→ Requirements
Pictures aside, repeat every entry exactly.

→ Source material
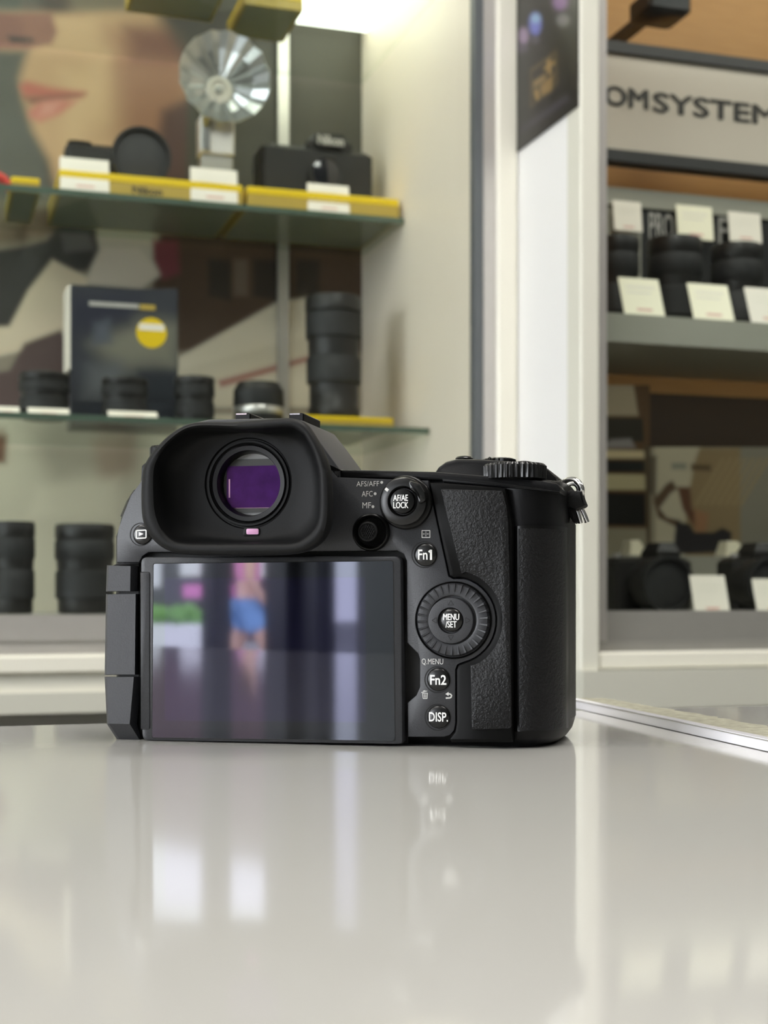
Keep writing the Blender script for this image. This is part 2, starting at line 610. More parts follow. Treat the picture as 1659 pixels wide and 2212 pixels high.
lcb(MB().box(-1.2, UP - 0.001, VL - 0.018, VL + 0.4, zr(1541), zr(1496))).build('drawer_front', M['base'], lc)
lcb(MB().box(-1.2, UP - 0.001, VL + 0.05, VL + 0.4, 0, zr(1541))).build('plinth', M['dark_alu'], lc)
lcb(MB().box(UW - 0.001, UW + 0.010, VL - 0.012, VL + 0.004, Z(-0.02), 2.2)).build('seal', M['seal'], lc)
lcb(MB().box(UW + 0.010, UW + 0.026, VL - 0.014, VL + 0.004, Z(-0.02), 2.2)).build('door_stile', M['alu'], lc)
lcb(MB().bbox(UW + 0.026, UP - 0.0005, VL - 0.020, VL + 0.004, Z(-0.02), 2.2, 0.003)).build('corner_post', M['cream_light'], lc)
lcb(MB().box(-1.2, UW - 0.001, VL - 0.002, VL + 0.003, Z(-0.02), 2.2)).build('glass_door', M['glass'], lc)
lcb(MB().box(-1.2, UW, VL, VB, 2.2, 2.24)).build('cabinet_top', M['cream'], lc)
# the shelf standard
us = room(612, 500, VB - 0.012)[0]
for za, zb in ((Z(-0.02), 2.1),):
    mb = MB().box(us - 0.0085, us + 0.0085, VB - 0.014, VB, za, zb)
    lcb(mb).build('slotted_upright', M['lens_silver'], lc)
# lamp strip at the top
ub0, ub1 = room(592, 45, 2.085)[0], room(852, 72, 2.085)[0]
lcb(MB().box(ub0, ub1, 1.72, 2.085, Z(0.868), Z(0.885))).build('lamp_panel', M['lamp_cab'], lc)

uc0, uc1 = room(-330, 10, 1.95)[0], room(296, 12, 1.95)[0]
lcb(MB().box(uc0, uc1, 1.72, 1.965, Z(0.868), Z(0.885))).build('lamp_panel', M['lamp_cab'], lc)
glass_shelves = []
for (zz, vf, ur, lab) in ((0.80, 1.74, UW - 0.002, 'topmost glass shelf seen from below near the lamp'),
                          (0.5345, VL + 0.258, UW - 0.002, 'glass shelf carrying the flash with the silver reflector'),
                          (0.2266, VL + 0.153, UW - 0.002, 'glass shelf carrying the tall black lens and the navy box')):
    sh = thing('glass_shelf', lab, 'shelf', (0, vf, Z(zz) - 0.008))
    MB().box(-1.15, ur, 0.0012, VB - vf - 0.016, 0, 0.008).build('glass_plate', M['shelf_glass'], sh)
    MB().box(-1.15, ur, 0, 0.0012, 0, 0.008).build('front_edge', M['shelf_edge'], sh, label if False else 0)
    glass_shelves.append(sh)


# ------------------------------------------------------------------ printed pictures
def seg_dist(P, poly):
    """signed distance (px) of points P (k,2) to a polygon, negative inside"""
    poly = np.array(poly, float)
    d = np.full(len(P), 1e9)
    ins = np.zeros(len(P), bool)
    for i in range(len(poly)):
        a, b = poly[i - 1], poly[i]
        ab = b - a
        t = np.clip(((P - a) @ ab) / max(1e-9, ab @ ab), 0, 1)
        q = a + t[:, None] * ab
        d = np.minimum(d, np.hypot(*(P - q).T))
        c = ((a[1] > P[:, 1]) != (b[1] > P[:, 1]))
        with np.errstate(divide='ignore', invalid='ignore'):
            xi = (b[0] - a[0]) * (P[:, 1] - a[1]) / (b[1] - a[1]) + a[0]
        ins ^= c & (P[:, 0] < xi)
    return np.where(ins, -d, d)


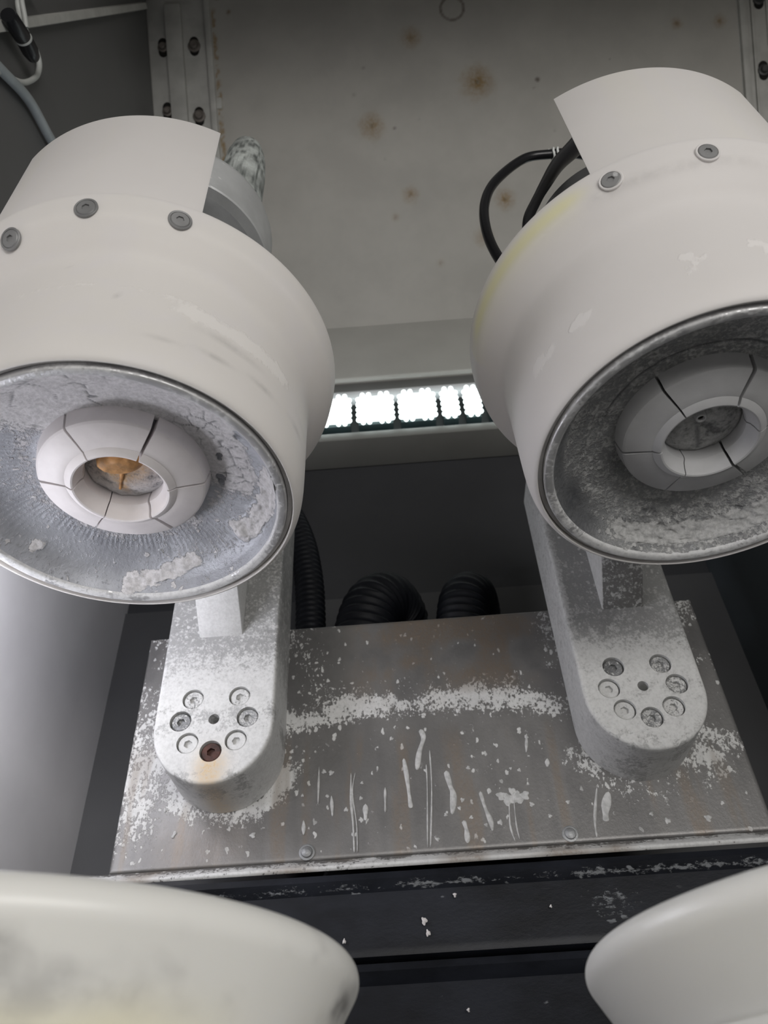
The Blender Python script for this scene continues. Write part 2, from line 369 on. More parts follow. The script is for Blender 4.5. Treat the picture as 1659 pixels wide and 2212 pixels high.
for x, t_, r, k in ((.232, .3107, .0035, .8), (.0359, .2608, .0024, .6), (.226, .300, .002, .35), (.0, .345, .003, .25), (-.015, .31, .003, .22), (.07, .27, .002, .2), (-.20, .50, .004, .8), (.02, .22, .002, .2), (.33, .33, .0015, .5), (.25, .24, .002, .25)):
    d = np.hypot(PT[:, 0] - x, PT[:, 1] - t_); B = np.maximum(B, k * sst(1.2, 0.6, d / r))
d = np.abs(np.hypot(PT[:, 0] - .1247, PT[:, 1] - .4152) - .0155); B = np.maximum(B, 0.62 * sst(.0024, .0012, d))
# brown runs beside the left rail
for x, a, b in ((-.197, .17, .43), (-.1955, .2, .33)):
    d = np.abs(PT[:, 0] - x - 0.002 * wob); G = np.maximum(G, 0.8 * sst(.0035, .0015, d) * sst(a - .03, a, PT[:, 1]) * sst(b + .03, b, PT[:, 1]) * sst(-.1, .1, wob))
paint(ceil.data, None, G, B)

# bolted mounting rails on the cover
def strip(name, x0, x1, t0, t1, d0, d1, mat, parent=None, bev=0.0012):
    me = box(x0, x1, t0, t1, d0, d1, bev=bev)
    P = coords(me); Q = np.stack([P[:, 0], P0.y + U0.y * P[:, 1] - N0.y * P[:, 2], P0.z + U0.z * P[:, 1] - N0.z * P[:, 2]], 1)
    bm = bmesh.new(); bm.from_mesh(me)
    for v, q in zip(bm.verts, Q): v.co = q
    bmesh.ops.recalc_face_normals(bm, faces=bm.faces); bm.to_mesh(me); bm.free(); me.name = name
    return link(name, me, mat, parent)
def hexbolt_panel(parent, x, t_, mat, r=0.0075, slot=True):
    c = pan(x, t_, 0.0046); ex = Vector((1, 0, 0)); et = U0; en = -N0
    if slot:
        V = []; n = 24
        for k in range(n):
            a = 2 * PI * k / n; rx, rt_ = .0064 * math.cos(a), (.0075 * math.sin(a) + (.0055 if math.sin(a) > 0 else -.0055))
            V.append(c + ex * rx + et * rt_ + en * 0.0002)
        parent.append(solid('bolt_slot', V + [v + en * 0.0004 for v in V], [tuple(range(n)), tuple(range(n, 2 * n))] + [(k, (k + 1) % n, n + (k + 1) % n, n + k) for k in range(n)], MAT['slot'], None))
    prof = [(0, .0002), (r * 1.12, .0002), (r * 1.12, .0022), (r * 1.0, .0026), (r * 0.72, .0027), (r * 0.66, .0062), (r * 0.55, .0068), (0, .0068)]
    V, F = lathe(prof, 18)
    Q = [c + ex * v[0] + et * v[1] + en * v[2] for v in V]
    return solid('rail_bolt', Q, F, mat, None)
lr = thing('mounting_rail', 'grey bolted rail on the cover above the left polishing head', 'rail', pan(-.245, .3), 'bolted rails on the sloping cover')
LR = []
LR.append(strip('rail_base', -.2868, -.2000, .02, .585, 0.0, .0045, MAT['rail']))
LR.append(strip('rail_rib', -.2612, -.2395, .02, .447, .0045, .0125, MAT['rail']))
LR.append(strip('rail_lip', -.2085, -.2005, .02, .585, .0045, .0105, MAT['rail']))
LR.append(strip('rail_shim', -.2012, -.1935, .305, .32, .0, .007, MAT['rail']))
for t_ in (.107, .202, .297, .392, .487): LR.append(hexbolt_panel(LR, -.2252, t_, MAT['rail_bolt']))
for t_ in (.117, .212, .3066, .3935, .489): LR.append(hexbolt_panel(LR, -.2675, t_, MAT['rail_bolt'], .006))
rr = thing('mounting_rail', 'grey bolted rail at the top right beyond the right splash visor', 'rail', pan(.53, .3), 'bolted rails on the sloping cover')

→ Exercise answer
Keep writing the Blender script for this image. This is part 2, starting at line 610. More parts follow. Treat the picture as 1659 pixels wide and 2212 pixels high.
lcb(MB().box(-1.2, UP - 0.001, VL - 0.018, VL + 0.4, zr(1541), zr(1496))).build('drawer_front', M['base'], lc)
lcb(MB().box(-1.2, UP - 0.001, VL + 0.05, VL + 0.4, 0, zr(1541))).build('plinth', M['dark_alu'], lc)
lcb(MB().box(UW - 0.001, UW + 0.010, VL - 0.012, VL + 0.004, Z(-0.02), 2.2)).build('seal', M['seal'], lc)
lcb(MB().box(UW + 0.010, UW + 0.026, VL - 0.014, VL + 0.004, Z(-0.02), 2.2)).build('door_stile', M['alu'], lc)
lcb(MB().bbox(UW + 0.026, UP - 0.0005, VL - 0.020, VL + 0.004, Z(-0.02), 2.2, 0.003)).build('corner_post', M['cream_light'], lc)
lcb(MB().box(-1.2, UW - 0.001, VL - 0.002, VL + 0.003, Z(-0.02), 2.2)).build('glass_door', M['glass'], lc)
lcb(MB().box(-1.2, UW, VL, VB, 2.2, 2.24)).build('cabinet_top', M['cream'], lc)
# the shelf standard
us = room(612, 500, VB - 0.012)[0]
for za, zb in ((Z(-0.02), 2.1),):
    mb = MB().box(us - 0.0085, us + 0.0085, VB - 0.014, VB, za, zb)
    lcb(mb).build('slotted_upright', M['lens_silver'], lc)
# lamp strip at the top
ub0, ub1 = room(592, 45, 2.085)[0], room(852, 72, 2.085)[0]
lcb(MB().box(ub0, ub1, 1.72, 2.085, Z(0.868), Z(0.885))).build('lamp_panel', M['lamp_cab'], lc)

uc0, uc1 = room(-330, 10, 1.95)[0], room(296, 12, 1.95)[0]
lcb(MB().box(uc0, uc1, 1.72, 1.965, Z(0.868), Z(0.885))).build('lamp_panel', M['lamp_cab'], lc)
glass_shelves = []
for (zz, vf, ur, lab) in ((0.80, 1.74, UW - 0.002, 'topmost glass shelf seen from below near the lamp'),
                          (0.5345, VL + 0.258, UW - 0.002, 'glass shelf carrying the flash with the silver reflector'),
                          (0.2266, VL + 0.153, UW - 0.002, 'glass shelf carrying the tall black lens and the navy box')):
    sh = thing('glass_shelf', lab, 'shelf', (0, vf, Z(zz) - 0.008))
    MB().box(-1.15, ur, 0.0012, VB - vf - 0.016, 0, 0.008).build('glass_plate', M['shelf_glass'], sh)
    MB().box(-1.15, ur, 0, 0.0012, 0, 0.008).build('front_edge', M['shelf_edge'], sh, label if False else 0)
    glass_shelves.append(sh)


# ------------------------------------------------------------------ printed pictures
def seg_dist(P, poly):
    """signed distance (px) of points P (k,2) to a polygon, negative inside"""
    poly = np.array(poly, float)
    d = np.full(len(P), 1e9)
    ins = np.zeros(len(P), bool)
    for i in range(len(poly)):
        a, b = poly[i - 1], poly[i]
        ab = b - a
        t = np.clip(((P - a) @ ab) / max(1e-9, ab @ ab), 0, 1)
        q = a + t[:, None] * ab
        d = np.minimum(d, np.hypot(*(P - q).T))
        c = ((a[1] > P[:, 1]) != (b[1] > P[:, 1]))
        with np.errstate(divide='ignore', invalid='ignore'):
            xi = (b[0] - a[0]) * (P[:, 1] - a[1]) / (b[1] - a[1]) + a[0]
        ins ^= c & (P[:, 0] < xi)
    return np.where(ins, -d, d)


The Blender Python script for this scene continues. Write part 2, from line 369 on. More parts follow. The script is for Blender 4.5. Treat the picture as 1659 pixels wide and 2212 pixels high.
for x, t_, r, k in ((.232, .3107, .0035, .8), (.0359, .2608, .0024, .6), (.226, .300, .002, .35), (.0, .345, .003, .25), (-.015, .31, .003, .22), (.07, .27, .002, .2), (-.20, .50, .004, .8), (.02, .22, .002, .2), (.33, .33, .0015, .5), (.25, .24, .002, .25)):
    d = np.hypot(PT[:, 0] - x, PT[:, 1] - t_); B = np.maximum(B, k * sst(1.2, 0.6, d / r))
d = np.abs(np.hypot(PT[:, 0] - .1247, PT[:, 1] - .4152) - .0155); B = np.maximum(B, 0.62 * sst(.0024, .0012, d))
# brown runs beside the left rail
for x, a, b in ((-.197, .17, .43), (-.1955, .2, .33)):
    d = np.abs(PT[:, 0] - x - 0.002 * wob); G = np.maximum(G, 0.8 * sst(.0035, .0015, d) * sst(a - .03, a, PT[:, 1]) * sst(b + .03, b, PT[:, 1]) * sst(-.1, .1, wob))
paint(ceil.data, None, G, B)

# bolted mounting rails on the cover
def strip(name, x0, x1, t0, t1, d0, d1, mat, parent=None, bev=0.0012):
    me = box(x0, x1, t0, t1, d0, d1, bev=bev)
    P = coords(me); Q = np.stack([P[:, 0], P0.y + U0.y * P[:, 1] - N0.y * P[:, 2], P0.z + U0.z * P[:, 1] - N0.z * P[:, 2]], 1)
    bm = bmesh.new(); bm.from_mesh(me)
    for v, q in zip(bm.verts, Q): v.co = q
    bmesh.ops.recalc_face_normals(bm, faces=bm.faces); bm.to_mesh(me); bm.free(); me.name = name
    return link(name, me, mat, parent)
def hexbolt_panel(parent, x, t_, mat, r=0.0075, slot=True):
    c = pan(x, t_, 0.0046); ex = Vector((1, 0, 0)); et = U0; en = -N0
    if slot:
        V = []; n = 24
        for k in range(n):
            a = 2 * PI * k / n; rx, rt_ = .0064 * math.cos(a), (.0075 * math.sin(a) + (.0055 if math.sin(a) > 0 else -.0055))
            V.append(c + ex * rx + et * rt_ + en * 0.0002)
        parent.append(solid('bolt_slot', V + [v + en * 0.0004 for v in V], [tuple(range(n)), tuple(range(n, 2 * n))] + [(k, (k + 1) % n, n + (k + 1) % n, n + k) for k in range(n)], MAT['slot'], None))
    prof = [(0, .0002), (r * 1.12, .0002), (r * 1.12, .0022), (r * 1.0, .0026), (r * 0.72, .0027), (r * 0.66, .0062), (r * 0.55, .0068), (0, .0068)]
    V, F = lathe(prof, 18)
    Q = [c + ex * v[0] + et * v[1] + en * v[2] for v in V]
    return solid('rail_bolt', Q, F, mat, None)
lr = thing('mounting_rail', 'grey bolted rail on the cover above the left polishing head', 'rail', pan(-.245, .3), 'bolted rails on the sloping cover')
LR = []
LR.append(strip('rail_base', -.2868, -.2000, .02, .585, 0.0, .0045, MAT['rail']))
LR.append(strip('rail_rib', -.2612, -.2395, .02, .447, .0045, .0125, MAT['rail']))
LR.append(strip('rail_lip', -.2085, -.2005, .02, .585, .0045, .0105, MAT['rail']))
LR.append(strip('rail_shim', -.2012, -.1935, .305, .32, .0, .007, MAT['rail']))
for t_ in (.107, .202, .297, .392, .487): LR.append(hexbolt_panel(LR, -.2252, t_, MAT['rail_bolt']))
for t_ in (.117, .212, .3066, .3935, .489): LR.append(hexbolt_panel(LR, -.2675, t_, MAT['rail_bolt'], .006))
rr = thing('mounting_rail', 'grey bolted rail at the top right beyond the right splash visor', 'rail', pan(.53, .3), 'bolted rails on the sloping cover')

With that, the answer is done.